A warden acquired Idaho's lethal injection drugs offsite on a rural road ahead of failed execution

While manufacturers of FDA-approved injectable pentobarbital are warning states not to use the sedative in executions, some states are still buying it — and paying top dollar.

A discreet delivery pulled up outside of Idaho’s maximum-security prison near Boise in the state’s exhaustive quest for lethal injection drugs 1 1⁄2 years ago. Just outside of the prison gates, the warden said he met two people transporting pentobarbital — six vials of the liquid placed into cardboard boxes in the back seat of their car.

Then, four months later, the warden arranged another pickup, meeting two people parked on a rural intersection at Pleasant Valley and Ten Mile Creek roads, about a mile from the Idaho Maximum Security Institution.

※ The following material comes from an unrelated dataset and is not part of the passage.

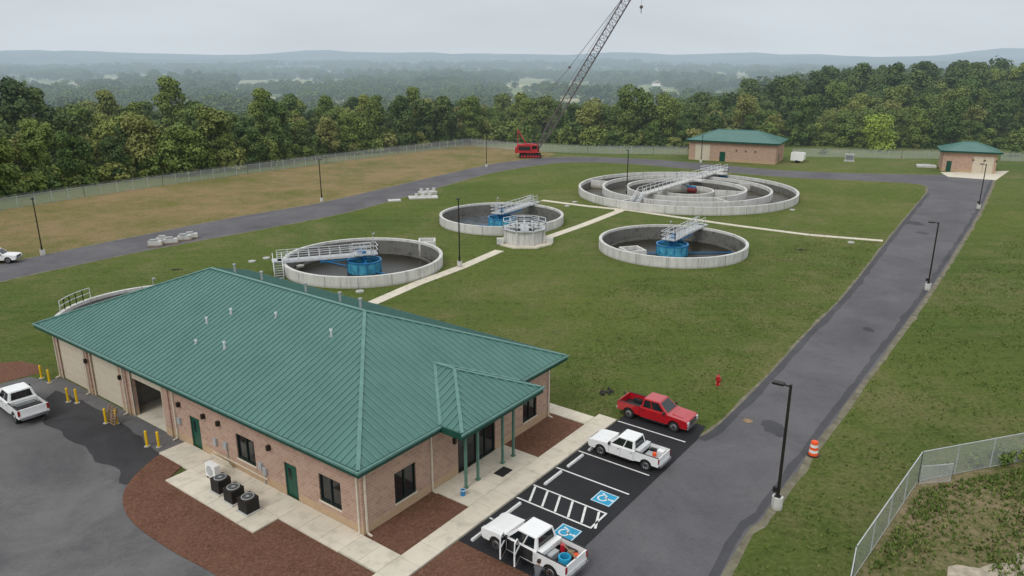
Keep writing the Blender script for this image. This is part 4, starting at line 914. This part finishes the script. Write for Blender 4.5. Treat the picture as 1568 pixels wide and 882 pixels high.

The warden, Tim Richardson, would recall in a deposition in October that he chose to take the second transaction “off site” so as “to not draw attention to it.”

“It’s just so you cannot have, I guess, a visual on what you’re doing,” he said, according to a transcript.

The details of the deal, revealed for the first time in court documents related to litigation in the cases of two death row inmates, Thomas Creech and Gerald Pizzuto, shed light on how Idaho procured its batches of lethal injection drugs while attempting to maintain confidentiality.